> [Your objective] Search the material for the string "part", then return every line where it is found.

> [Recorded data]
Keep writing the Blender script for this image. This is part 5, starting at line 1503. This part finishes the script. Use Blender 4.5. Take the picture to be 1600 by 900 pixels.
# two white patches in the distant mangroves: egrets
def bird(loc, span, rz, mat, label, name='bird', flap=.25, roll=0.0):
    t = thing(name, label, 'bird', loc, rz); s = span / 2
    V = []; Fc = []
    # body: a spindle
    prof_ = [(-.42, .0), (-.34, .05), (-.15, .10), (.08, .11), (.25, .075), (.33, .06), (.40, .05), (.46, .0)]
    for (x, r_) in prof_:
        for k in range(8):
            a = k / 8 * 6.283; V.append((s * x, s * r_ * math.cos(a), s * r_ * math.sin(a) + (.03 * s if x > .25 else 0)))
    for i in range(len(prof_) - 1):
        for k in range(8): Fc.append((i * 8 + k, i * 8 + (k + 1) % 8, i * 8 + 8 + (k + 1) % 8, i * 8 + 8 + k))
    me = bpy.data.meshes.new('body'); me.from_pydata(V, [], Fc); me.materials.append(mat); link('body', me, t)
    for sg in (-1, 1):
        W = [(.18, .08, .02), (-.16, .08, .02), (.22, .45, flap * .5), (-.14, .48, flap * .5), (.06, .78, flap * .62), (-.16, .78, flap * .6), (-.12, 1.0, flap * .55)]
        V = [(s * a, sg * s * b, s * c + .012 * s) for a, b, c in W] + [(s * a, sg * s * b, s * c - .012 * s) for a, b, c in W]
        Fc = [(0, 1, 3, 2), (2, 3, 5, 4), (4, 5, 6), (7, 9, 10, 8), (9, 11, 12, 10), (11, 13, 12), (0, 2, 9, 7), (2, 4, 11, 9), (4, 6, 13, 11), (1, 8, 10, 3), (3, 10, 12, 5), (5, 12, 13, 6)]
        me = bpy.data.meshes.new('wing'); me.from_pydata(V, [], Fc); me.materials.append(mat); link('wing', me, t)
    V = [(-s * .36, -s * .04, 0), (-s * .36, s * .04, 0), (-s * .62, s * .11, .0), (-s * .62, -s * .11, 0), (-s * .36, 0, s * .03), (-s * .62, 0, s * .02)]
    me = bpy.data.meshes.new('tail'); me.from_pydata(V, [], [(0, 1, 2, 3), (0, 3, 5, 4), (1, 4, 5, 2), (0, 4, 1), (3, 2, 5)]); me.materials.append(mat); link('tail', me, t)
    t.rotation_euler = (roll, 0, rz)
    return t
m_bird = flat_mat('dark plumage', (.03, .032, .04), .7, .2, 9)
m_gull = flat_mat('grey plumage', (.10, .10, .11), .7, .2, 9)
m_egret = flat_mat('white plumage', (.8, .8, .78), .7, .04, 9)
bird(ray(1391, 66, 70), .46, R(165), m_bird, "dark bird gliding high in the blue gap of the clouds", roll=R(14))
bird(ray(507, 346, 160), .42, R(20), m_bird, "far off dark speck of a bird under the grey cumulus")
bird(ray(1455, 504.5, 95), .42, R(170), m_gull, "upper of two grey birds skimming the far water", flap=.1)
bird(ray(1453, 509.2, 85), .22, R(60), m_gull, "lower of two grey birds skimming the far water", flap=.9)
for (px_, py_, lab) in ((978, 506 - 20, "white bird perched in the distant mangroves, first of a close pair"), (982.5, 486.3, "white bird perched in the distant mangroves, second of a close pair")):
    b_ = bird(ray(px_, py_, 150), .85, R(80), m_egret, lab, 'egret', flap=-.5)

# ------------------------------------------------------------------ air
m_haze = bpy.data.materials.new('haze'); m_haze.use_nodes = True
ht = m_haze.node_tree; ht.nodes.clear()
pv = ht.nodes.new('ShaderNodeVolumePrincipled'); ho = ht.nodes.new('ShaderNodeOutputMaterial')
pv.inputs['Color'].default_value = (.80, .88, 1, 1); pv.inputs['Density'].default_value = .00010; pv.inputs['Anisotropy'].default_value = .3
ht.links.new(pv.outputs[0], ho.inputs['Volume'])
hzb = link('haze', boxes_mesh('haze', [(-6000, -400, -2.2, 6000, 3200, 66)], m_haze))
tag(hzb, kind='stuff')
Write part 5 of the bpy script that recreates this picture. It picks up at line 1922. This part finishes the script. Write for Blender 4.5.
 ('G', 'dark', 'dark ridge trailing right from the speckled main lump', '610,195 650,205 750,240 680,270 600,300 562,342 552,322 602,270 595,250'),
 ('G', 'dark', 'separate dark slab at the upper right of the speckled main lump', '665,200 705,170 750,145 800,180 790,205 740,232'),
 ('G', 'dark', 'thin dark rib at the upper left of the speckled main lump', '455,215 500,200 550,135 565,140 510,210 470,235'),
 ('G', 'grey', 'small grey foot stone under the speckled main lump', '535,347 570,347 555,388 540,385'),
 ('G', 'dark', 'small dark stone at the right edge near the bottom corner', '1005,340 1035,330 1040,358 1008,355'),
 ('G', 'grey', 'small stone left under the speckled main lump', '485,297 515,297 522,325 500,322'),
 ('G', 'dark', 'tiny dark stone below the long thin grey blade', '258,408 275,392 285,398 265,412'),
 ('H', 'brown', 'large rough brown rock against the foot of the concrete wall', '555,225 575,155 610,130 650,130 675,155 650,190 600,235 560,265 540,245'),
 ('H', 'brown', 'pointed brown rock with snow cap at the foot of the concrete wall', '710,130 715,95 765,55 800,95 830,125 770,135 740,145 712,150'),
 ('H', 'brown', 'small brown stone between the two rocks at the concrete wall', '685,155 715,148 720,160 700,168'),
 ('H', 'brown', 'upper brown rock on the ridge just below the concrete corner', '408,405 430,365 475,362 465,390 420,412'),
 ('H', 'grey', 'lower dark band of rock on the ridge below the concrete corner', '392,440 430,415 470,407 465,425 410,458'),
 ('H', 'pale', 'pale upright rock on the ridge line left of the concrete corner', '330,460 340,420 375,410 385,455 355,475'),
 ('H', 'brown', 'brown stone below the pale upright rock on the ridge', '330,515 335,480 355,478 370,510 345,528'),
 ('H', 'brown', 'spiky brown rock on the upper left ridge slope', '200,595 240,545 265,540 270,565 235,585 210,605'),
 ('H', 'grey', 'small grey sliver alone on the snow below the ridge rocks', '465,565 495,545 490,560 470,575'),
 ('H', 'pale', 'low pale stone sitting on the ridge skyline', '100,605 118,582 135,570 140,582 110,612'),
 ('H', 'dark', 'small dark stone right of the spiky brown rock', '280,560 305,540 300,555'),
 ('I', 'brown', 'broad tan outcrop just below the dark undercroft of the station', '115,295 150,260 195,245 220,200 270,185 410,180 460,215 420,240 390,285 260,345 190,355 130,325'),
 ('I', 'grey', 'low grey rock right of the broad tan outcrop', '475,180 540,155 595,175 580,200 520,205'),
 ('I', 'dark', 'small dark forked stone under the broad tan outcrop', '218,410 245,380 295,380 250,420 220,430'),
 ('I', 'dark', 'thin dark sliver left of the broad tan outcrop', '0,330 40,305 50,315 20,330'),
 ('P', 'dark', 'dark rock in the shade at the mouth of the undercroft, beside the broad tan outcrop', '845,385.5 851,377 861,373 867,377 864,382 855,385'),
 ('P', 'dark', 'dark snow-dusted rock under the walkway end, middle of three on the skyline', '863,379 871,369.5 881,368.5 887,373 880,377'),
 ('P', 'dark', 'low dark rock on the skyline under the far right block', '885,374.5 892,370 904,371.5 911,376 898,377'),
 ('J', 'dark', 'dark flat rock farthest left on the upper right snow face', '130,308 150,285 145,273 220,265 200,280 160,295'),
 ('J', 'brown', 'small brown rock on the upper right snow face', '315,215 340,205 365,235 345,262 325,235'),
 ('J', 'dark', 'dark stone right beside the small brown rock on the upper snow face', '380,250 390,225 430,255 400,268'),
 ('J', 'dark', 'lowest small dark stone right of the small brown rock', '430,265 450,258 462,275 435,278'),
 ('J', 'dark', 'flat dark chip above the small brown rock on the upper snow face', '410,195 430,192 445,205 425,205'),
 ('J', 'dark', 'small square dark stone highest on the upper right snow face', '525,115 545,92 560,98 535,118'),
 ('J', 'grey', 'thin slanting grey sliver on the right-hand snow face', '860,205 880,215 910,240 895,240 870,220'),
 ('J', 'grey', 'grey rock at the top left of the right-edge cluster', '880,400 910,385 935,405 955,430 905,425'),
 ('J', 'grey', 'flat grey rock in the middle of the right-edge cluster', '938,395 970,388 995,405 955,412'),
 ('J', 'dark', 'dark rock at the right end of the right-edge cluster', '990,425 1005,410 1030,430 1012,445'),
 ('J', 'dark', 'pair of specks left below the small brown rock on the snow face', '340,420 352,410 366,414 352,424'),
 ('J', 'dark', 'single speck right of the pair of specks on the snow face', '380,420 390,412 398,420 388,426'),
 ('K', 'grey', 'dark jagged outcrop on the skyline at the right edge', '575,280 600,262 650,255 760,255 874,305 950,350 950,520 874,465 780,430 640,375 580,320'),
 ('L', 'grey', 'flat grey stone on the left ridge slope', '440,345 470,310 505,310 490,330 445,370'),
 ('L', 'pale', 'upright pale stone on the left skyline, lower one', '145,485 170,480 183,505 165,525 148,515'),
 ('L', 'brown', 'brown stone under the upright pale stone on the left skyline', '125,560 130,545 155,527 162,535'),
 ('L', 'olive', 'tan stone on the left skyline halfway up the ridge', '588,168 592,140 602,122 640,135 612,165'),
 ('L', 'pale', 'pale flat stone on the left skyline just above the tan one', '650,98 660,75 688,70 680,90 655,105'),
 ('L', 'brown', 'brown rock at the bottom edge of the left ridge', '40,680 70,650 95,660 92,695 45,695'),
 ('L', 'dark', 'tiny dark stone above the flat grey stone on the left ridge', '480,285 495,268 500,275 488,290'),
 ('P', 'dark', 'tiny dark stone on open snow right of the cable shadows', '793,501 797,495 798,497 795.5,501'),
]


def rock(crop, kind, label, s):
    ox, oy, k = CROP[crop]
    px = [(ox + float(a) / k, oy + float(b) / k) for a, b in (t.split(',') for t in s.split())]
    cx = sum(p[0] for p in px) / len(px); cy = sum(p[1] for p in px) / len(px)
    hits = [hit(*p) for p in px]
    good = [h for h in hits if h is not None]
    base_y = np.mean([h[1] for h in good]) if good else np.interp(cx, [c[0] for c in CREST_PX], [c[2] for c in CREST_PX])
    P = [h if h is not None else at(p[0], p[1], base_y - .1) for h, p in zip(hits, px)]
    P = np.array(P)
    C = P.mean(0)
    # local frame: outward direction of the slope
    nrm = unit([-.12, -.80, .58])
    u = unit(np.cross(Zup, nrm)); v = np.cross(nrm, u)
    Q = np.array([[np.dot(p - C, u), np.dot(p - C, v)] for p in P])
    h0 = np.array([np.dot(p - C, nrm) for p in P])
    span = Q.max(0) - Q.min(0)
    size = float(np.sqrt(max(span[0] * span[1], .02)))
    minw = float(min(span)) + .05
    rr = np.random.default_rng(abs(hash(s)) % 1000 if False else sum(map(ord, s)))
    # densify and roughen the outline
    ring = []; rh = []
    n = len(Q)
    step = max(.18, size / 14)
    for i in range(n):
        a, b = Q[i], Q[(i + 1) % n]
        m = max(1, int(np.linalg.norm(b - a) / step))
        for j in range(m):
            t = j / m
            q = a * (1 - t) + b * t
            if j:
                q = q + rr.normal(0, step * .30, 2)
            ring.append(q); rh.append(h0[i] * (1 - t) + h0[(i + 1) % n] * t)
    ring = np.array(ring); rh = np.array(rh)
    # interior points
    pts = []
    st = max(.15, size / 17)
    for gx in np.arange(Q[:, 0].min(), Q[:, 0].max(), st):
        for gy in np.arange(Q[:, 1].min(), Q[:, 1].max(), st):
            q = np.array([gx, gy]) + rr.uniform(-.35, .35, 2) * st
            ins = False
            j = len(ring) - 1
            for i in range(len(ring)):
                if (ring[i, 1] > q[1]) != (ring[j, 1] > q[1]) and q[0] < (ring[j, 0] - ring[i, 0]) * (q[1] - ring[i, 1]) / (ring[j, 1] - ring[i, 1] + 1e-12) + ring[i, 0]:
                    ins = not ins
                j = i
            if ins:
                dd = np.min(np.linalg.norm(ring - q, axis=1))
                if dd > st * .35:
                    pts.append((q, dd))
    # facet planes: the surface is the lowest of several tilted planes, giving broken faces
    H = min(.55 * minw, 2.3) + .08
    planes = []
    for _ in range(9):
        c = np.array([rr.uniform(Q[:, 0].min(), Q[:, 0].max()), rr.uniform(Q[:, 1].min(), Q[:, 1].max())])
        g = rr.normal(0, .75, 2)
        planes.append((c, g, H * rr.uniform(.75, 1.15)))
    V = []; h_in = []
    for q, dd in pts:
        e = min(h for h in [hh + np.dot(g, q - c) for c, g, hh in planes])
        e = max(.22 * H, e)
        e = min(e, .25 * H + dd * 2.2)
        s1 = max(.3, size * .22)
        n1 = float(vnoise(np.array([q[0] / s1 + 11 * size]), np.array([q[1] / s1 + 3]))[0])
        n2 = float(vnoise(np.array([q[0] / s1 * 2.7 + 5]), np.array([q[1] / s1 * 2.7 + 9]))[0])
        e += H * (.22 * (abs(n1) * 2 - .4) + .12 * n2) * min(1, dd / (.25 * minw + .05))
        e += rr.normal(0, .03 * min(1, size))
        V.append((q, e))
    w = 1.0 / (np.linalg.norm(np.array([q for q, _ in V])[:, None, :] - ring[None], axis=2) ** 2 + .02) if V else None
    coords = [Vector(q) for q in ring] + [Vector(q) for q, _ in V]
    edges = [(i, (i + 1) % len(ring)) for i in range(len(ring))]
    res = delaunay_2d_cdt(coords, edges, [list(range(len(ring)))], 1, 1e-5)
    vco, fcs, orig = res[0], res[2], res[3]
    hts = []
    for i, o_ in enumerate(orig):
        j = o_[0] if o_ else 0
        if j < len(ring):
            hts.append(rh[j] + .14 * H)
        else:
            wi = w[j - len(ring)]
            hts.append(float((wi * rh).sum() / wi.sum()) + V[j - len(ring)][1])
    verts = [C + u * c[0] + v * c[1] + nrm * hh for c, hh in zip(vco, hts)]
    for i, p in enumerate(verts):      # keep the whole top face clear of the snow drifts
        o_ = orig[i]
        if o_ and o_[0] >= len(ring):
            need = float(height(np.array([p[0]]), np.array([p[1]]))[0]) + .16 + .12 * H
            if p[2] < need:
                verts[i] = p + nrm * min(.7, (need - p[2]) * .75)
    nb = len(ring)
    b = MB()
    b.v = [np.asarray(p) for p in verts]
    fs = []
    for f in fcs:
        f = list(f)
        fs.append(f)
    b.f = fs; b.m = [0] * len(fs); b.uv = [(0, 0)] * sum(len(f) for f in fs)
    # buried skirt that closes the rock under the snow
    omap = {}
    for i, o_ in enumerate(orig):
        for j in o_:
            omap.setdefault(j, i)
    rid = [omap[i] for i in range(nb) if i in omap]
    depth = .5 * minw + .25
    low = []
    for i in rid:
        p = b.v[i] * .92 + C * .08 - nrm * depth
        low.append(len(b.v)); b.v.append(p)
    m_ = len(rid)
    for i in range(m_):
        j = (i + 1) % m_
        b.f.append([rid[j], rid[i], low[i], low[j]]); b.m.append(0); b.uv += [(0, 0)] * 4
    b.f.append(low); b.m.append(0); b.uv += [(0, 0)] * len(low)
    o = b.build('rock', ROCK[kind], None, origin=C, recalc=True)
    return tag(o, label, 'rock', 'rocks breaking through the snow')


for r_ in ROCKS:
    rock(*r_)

> [Finished exercise]
Keep writing the Blender script for this image. This is part 5, starting at line 1503. This part finishes the script. Use Blender 4.5. Take the picture to be 1600 by 900 pixels.
Write part 5 of the bpy script that recreates this picture. It picks up at line 1922. This part finishes the script. Write for Blender 4.5.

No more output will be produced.